WHAT TO DO
Would you transcribe the listing that follows, character for character, and omit its images?

PROVIDED MATERIAL
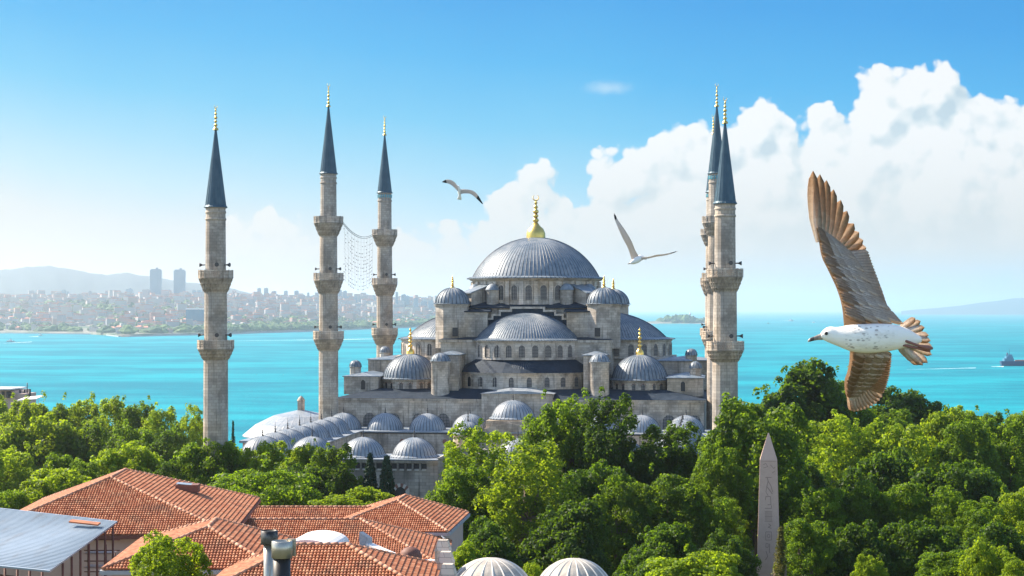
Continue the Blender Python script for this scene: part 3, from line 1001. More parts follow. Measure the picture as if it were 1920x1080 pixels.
# ------------------------------------------------------------------ courtyard
court = thing('courtyard', 'arcaded stone courtyard roofed with rows of small grey lead domes before the mosque', 'courtyard', (XC, 262, 0))
x0, x1 = XC - 33.7, XC + 33.7
zt = hz_(-21.0)
mb = MB()
mb.box(x0, x1, 234, 242, 0, zt)
mb.box(x0, x0 + 8, 242.01, 288, 0, zt)
mb.box(x1 - 8, x1, 242.01, 288, 0, zt)
mb.box(x0, x1, 288.01, 299.5, 0, zt - .3)
mb.box(x0 - .25, x1 + .25, 233.6, 242.2, zt - .35, zt)
cw = mb.build('arcade_wall', [M['stone']], court)
mb = MB()
mb.box(x0 - .4, x1 + .4, 233.4, 242.4, zt + .003, zt + .16)
for xa in (x0 - .3, x1 - 8.2):
    mb.box(xa, xa + 8.5, 242.41, 287.6, zt + .003, zt + .16)
mb.box(x0 - .3, x1 + .3, 287.61, 299.4, zt - .1, zt + .1)
mb.build('arcade_roof', M['pale_lead'], court)
# gallery openings and windows of the outer wall
for k in range(-30, 31):
    if abs(k) < 5 : continue
    x = XC + k * 1.05
    if -24 < k * 1.05 < -2:
        mb = MB()
        mb.box(x - .33, x + .33, 233.93, 233.97, hz_(-22.15), hz_(-21.45), 0)
        mb.box(x - .42, x - .34, 233.75, 234.0, hz_(-22.3), hz_(-21.36), 1)
        mb.box(x - .3, x + .3, 233.75, 234.0, hz_(-22.42), hz_(-22.25), 2)
        mb.build('gallery_opening', [M['dark_opening'], M['iron'], M['white_stone']], cw)
for k in (-4, -3, -2, 2, 3):
    window((XC + k * 3.7 - 1.2, 233.98, hz_(-28)), (0, -1, 0), 1.5, 3.2, cw, .5, .08, 'dark_opening', 'white_stone', vouss=True)
# inner facade of the portico
for k in range(-2, 3):
    mb = MB()
    pts = arch_pts(5.2, 9, 14)
    mb.poly([(XC + k * 7.4 + u, 287.97, hz_(-33) + v) for u, v in pts], 0)
    for q in (-3.7,):
        mb.lathe([(.02, 0), (.32, 0), (.36, -.05)], (0, 0, 0), 12) if False else None
    mb.build('portico_arch', M['dark_opening'], cw)
    mb = MB()
    for dx_ in (-3.7,):
        c = Vector((XC + k * 7.4 + dx_, 287.95, hz_(-22.6)))
        mb.add([c + Vector((.42 * math.cos(2 * PI * i / 14), 0, .42 * math.sin(2 * PI * i / 14))) for i in range(14)], [tuple(range(14))])
    mb.build('roundel', M['red_stone'], cw)
first = None
def court_dome(x, y, z=-20.85, r=3.12, h=2.75, m='pale_lead'):
    c = (x, y, hz_(z))
    d_ = dome('dome', c, r, h, 34, M[m], court, 1.12, .35, rh=.055)
    mb = MB()
    mb.lathe([(.22, 0), (.12, .25), (.06, .4), (.14, .55), (.05, .7), (.10, .85), (.03, 1.0), (.02, 1.7)], (x, y, hz_(z + h - .05)), 8)
    mb.build('finial', M['iron'], d_)
for k in range(-4, 5):
    if k == 0: continue
    court_dome(XC + 7.38 * k * (1 if abs(k) < 4 else .995), 238)
for k in range(1, 7):
    for sx in (-1, 1): court_dome(XC + sx * 29.5, 238 + 7.35 * k)
for k in range(-4, 5):
    if k == 0: court_dome(XC, 293.3, -18.9, 3.75, 3.2)
    else: court_dome(XC + 7.45 * k, 292.6, -21.2, 3.15, 3.15)
mb = MB()
mb.prism([(XC - 4.1, 288.4), (XC + 4.1, 288.4), (XC + 4.1, 297.4), (XC - 4.1, 297.4)], hz_(-22), hz_(-19.0))
mb.add([(XC - 4.3, 287.9, hz_(-22.6)), (XC + 4.3, 287.9, hz_(-22.6)), (XC + 4.3, 287.9, hz_(-20.3)), (XC, 287.9, hz_(-19.3)), (XC - 4.3, 287.9, hz_(-20.3)),
        (XC - 4.3, 288.4, hz_(-22.6)), (XC + 4.3, 288.4, hz_(-22.6)), (XC + 4.3, 288.4, hz_(-20.3)), (XC, 288.4, hz_(-19.3)), (XC - 4.3, 288.4, hz_(-20.3))],
       [(0, 1, 2, 3, 4), (1, 6, 7, 2), (2, 7, 8, 3), (3, 8, 9, 4), (4, 9, 5, 0)])
mb.build('portico_gable', M['stone'], court)
# entrance gate with its own dome
g_ = Vector((XC + .6, 235, 0))
mb = MB()
mb.box(g_.x - 3.6, g_.x + 3.6, 232.2, 239.5, 0, hz_(-20.6))
mb.add([(g_.x - 3.9, 231.9, hz_(-20.6)), (g_.x + 3.9, 231.9, hz_(-20.6)), (g_.x, 231.9, hz_(-18.9)), (g_.x - 3.9, 239.7, hz_(-20.6)), (g_.x + 3.9, 239.7, hz_(-20.6)), (g_.x, 239.7, hz_(-18.9))],
       [(0, 1, 2), (1, 4, 5, 2), (3, 0, 2, 5), (4, 3, 5), (0, 3, 4, 1)])
mb.lathe([(2.1, hz_(-20)), (2.1, hz_(-17.75)), (2.3, hz_(-17.6)), (2.3, hz_(-17.4)), (1.5, hz_(-17.38))], (g_.x, 236, 0), 12, smooth=False)
gt = mb.build('gatehouse', M['stone'], court)
window((g_.x, 232.18, 2), (0, -1, 0), 3.4, 9.5, gt, .4, .1, 'dark_opening')
d_ = dome('gate_dome', (g_.x, 236, hz_(-17.4)), 2.05, 1.75, 24, M['lead'], gt, 1.1, .2, rh=.05)
mb = MB()
mb.lathe([(.2, 0), (.1, .3), (.05, .5), (.13, .7), (.04, .9), (.09, 1.05), (.02, 1.7)], (g_.x, 236, hz_(-15.7)), 8)
mb.build('gate_finial', M['iron'], gt)

# pavilion with the broad pale lead roof left of the courtyard
pv_ = thing('pavilion', 'low pavilion with broad pale lead roof and stone chimney left of the mosque', 'pavilion', (XC - 41.5, 312, 0))
c = (XC - 42.2, 312)
mb = MB()
mb.lathe([(10.2, 0), (10.2, hz_(-23.6))], (c[0], c[1], 0), 12, smooth=False)
mb.build('wall', M['stone'], pv_)
mb = MB()
mb.lathe([(10.8, 0), (10.8, .15), (8.3, 2.2), (5.0, 3.8), (.1, 4.9)], (c[0], c[1], hz_(-23.6)), ribs=40, rh=.06, rw=.2)
mb.build('roof', [M['pale_lead'], M['lead_seam']], pv_)
mb = MB()
mb.box(c[0] - .55, c[0] + .55, c[1] - .55, c[1] + .55, hz_(-19.3), hz_(-17.1))
mb.lathe([(.75, 0), (.75, .15), (.45, .6), (.03, .95)], (c[0], c[1], hz_(-17.1)), 8)
mb.build('chimney', M['stone'], pv_)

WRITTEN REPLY
Continue the Blender Python script for this scene: part 3, from line 1001. More parts follow. Measure the picture as if it were 1920x1080 pixels.
# ------------------------------------------------------------------ courtyard
court = thing('courtyard', 'arcaded stone courtyard roofed with rows of small grey lead domes before the mosque', 'courtyard', (XC, 262, 0))
x0, x1 = XC - 33.7, XC + 33.7
zt = hz_(-21.0)
mb = MB()
mb.box(x0, x1, 234, 242, 0, zt)
mb.box(x0, x0 + 8, 242.01, 288, 0, zt)
mb.box(x1 - 8, x1, 242.01, 288, 0, zt)
mb.box(x0, x1, 288.01, 299.5, 0, zt - .3)
mb.box(x0 - .25, x1 + .25, 233.6, 242.2, zt - .35, zt)
cw = mb.build('arcade_wall', [M['stone']], court)
mb = MB()
mb.box(x0 - .4, x1 + .4, 233.4, 242.4, zt + .003, zt + .16)
for xa in (x0 - .3, x1 - 8.2):
    mb.box(xa, xa + 8.5, 242.41, 287.6, zt + .003, zt + .16)
mb.box(x0 - .3, x1 + .3, 287.61, 299.4, zt - .1, zt + .1)
mb.build('arcade_roof', M['pale_lead'], court)
# gallery openings and windows of the outer wall
for k in range(-30, 31):
    if abs(k) < 5 : continue
    x = XC + k * 1.05
    if -24 < k * 1.05 < -2:
        mb = MB()
        mb.box(x - .33, x + .33, 233.93, 233.97, hz_(-22.15), hz_(-21.45), 0)
        mb.box(x - .42, x - .34, 233.75, 234.0, hz_(-22.3), hz_(-21.36), 1)
        mb.box(x - .3, x + .3, 233.75, 234.0, hz_(-22.42), hz_(-22.25), 2)
        mb.build('gallery_opening', [M['dark_opening'], M['iron'], M['white_stone']], cw)
for k in (-4, -3, -2, 2, 3):
    window((XC + k * 3.7 - 1.2, 233.98, hz_(-28)), (0, -1, 0), 1.5, 3.2, cw, .5, .08, 'dark_opening', 'white_stone', vouss=True)
# inner facade of the portico
for k in range(-2, 3):
    mb = MB()
    pts = arch_pts(5.2, 9, 14)
    mb.poly([(XC + k * 7.4 + u, 287.97, hz_(-33) + v) for u, v in pts], 0)
    for q in (-3.7,):
        mb.lathe([(.02, 0), (.32, 0), (.36, -.05)], (0, 0, 0), 12) if False else None
    mb.build('portico_arch', M['dark_opening'], cw)
    mb = MB()
    for dx_ in (-3.7,):
        c = Vector((XC + k * 7.4 + dx_, 287.95, hz_(-22.6)))
        mb.add([c + Vector((.42 * math.cos(2 * PI * i / 14), 0, .42 * math.sin(2 * PI * i / 14))) for i in range(14)], [tuple(range(14))])
    mb.build('roundel', M['red_stone'], cw)
first = None
def court_dome(x, y, z=-20.85, r=3.12, h=2.75, m='pale_lead'):
    c = (x, y, hz_(z))
    d_ = dome('dome', c, r, h, 34, M[m], court, 1.12, .35, rh=.055)
    mb = MB()
    mb.lathe([(.22, 0), (.12, .25), (.06, .4), (.14, .55), (.05, .7), (.10, .85), (.03, 1.0), (.02, 1.7)], (x, y, hz_(z + h - .05)), 8)
    mb.build('finial', M['iron'], d_)
for k in range(-4, 5):
    if k == 0: continue
    court_dome(XC + 7.38 * k * (1 if abs(k) < 4 else .995), 238)
for k in range(1, 7):
    for sx in (-1, 1): court_dome(XC + sx * 29.5, 238 + 7.35 * k)
for k in range(-4, 5):
    if k == 0: court_dome(XC, 293.3, -18.9, 3.75, 3.2)
    else: court_dome(XC + 7.45 * k, 292.6, -21.2, 3.15, 3.15)
mb = MB()
mb.prism([(XC - 4.1, 288.4), (XC + 4.1, 288.4), (XC + 4.1, 297.4), (XC - 4.1, 297.4)], hz_(-22), hz_(-19.0))
mb.add([(XC - 4.3, 287.9, hz_(-22.6)), (XC + 4.3, 287.9, hz_(-22.6)), (XC + 4.3, 287.9, hz_(-20.3)), (XC, 287.9, hz_(-19.3)), (XC - 4.3, 287.9, hz_(-20.3)),
        (XC - 4.3, 288.4, hz_(-22.6)), (XC + 4.3, 288.4, hz_(-22.6)), (XC + 4.3, 288.4, hz_(-20.3)), (XC, 288.4, hz_(-19.3)), (XC - 4.3, 288.4, hz_(-20.3))],
       [(0, 1, 2, 3, 4), (1, 6, 7, 2), (2, 7, 8, 3), (3, 8, 9, 4), (4, 9, 5, 0)])
mb.build('portico_gable', M['stone'], court)
# entrance gate with its own dome
g_ = Vector((XC + .6, 235, 0))
mb = MB()
mb.box(g_.x - 3.6, g_.x + 3.6, 232.2, 239.5, 0, hz_(-20.6))
mb.add([(g_.x - 3.9, 231.9, hz_(-20.6)), (g_.x + 3.9, 231.9, hz_(-20.6)), (g_.x, 231.9, hz_(-18.9)), (g_.x - 3.9, 239.7, hz_(-20.6)), (g_.x + 3.9, 239.7, hz_(-20.6)), (g_.x, 239.7, hz_(-18.9))],
       [(0, 1, 2), (1, 4, 5, 2), (3, 0, 2, 5), (4, 3, 5), (0, 3, 4, 1)])
mb.lathe([(2.1, hz_(-20)), (2.1, hz_(-17.75)), (2.3, hz_(-17.6)), (2.3, hz_(-17.4)), (1.5, hz_(-17.38))], (g_.x, 236, 0), 12, smooth=False)
gt = mb.build('gatehouse', M['stone'], court)
window((g_.x, 232.18, 2), (0, -1, 0), 3.4, 9.5, gt, .4, .1, 'dark_opening')
d_ = dome('gate_dome', (g_.x, 236, hz_(-17.4)), 2.05, 1.75, 24, M['lead'], gt, 1.1, .2, rh=.05)
mb = MB()
mb.lathe([(.2, 0), (.1, .3), (.05, .5), (.13, .7), (.04, .9), (.09, 1.05), (.02, 1.7)], (g_.x, 236, hz_(-15.7)), 8)
mb.build('gate_finial', M['iron'], gt)

# pavilion with the broad pale lead roof left of the courtyard
pv_ = thing('pavilion', 'low pavilion with broad pale lead roof and stone chimney left of the mosque', 'pavilion', (XC - 41.5, 312, 0))
c = (XC - 42.2, 312)
mb = MB()
mb.lathe([(10.2, 0), (10.2, hz_(-23.6))], (c[0], c[1], 0), 12, smooth=False)
mb.build('wall', M['stone'], pv_)
mb = MB()
mb.lathe([(10.8, 0), (10.8, .15), (8.3, 2.2), (5.0, 3.8), (.1, 4.9)], (c[0], c[1], hz_(-23.6)), ribs=40, rh=.06, rw=.2)
mb.build('roof', [M['pale_lead'], M['lead_seam']], pv_)
mb = MB()
mb.box(c[0] - .55, c[0] + .55, c[1] - .55, c[1] + .55, hz_(-19.3), hz_(-17.1))
mb.lathe([(.75, 0), (.75, .15), (.45, .6), (.03, .95)], (c[0], c[1], hz_(-17.1)), 8)
mb.build('chimney', M['stone'], pv_)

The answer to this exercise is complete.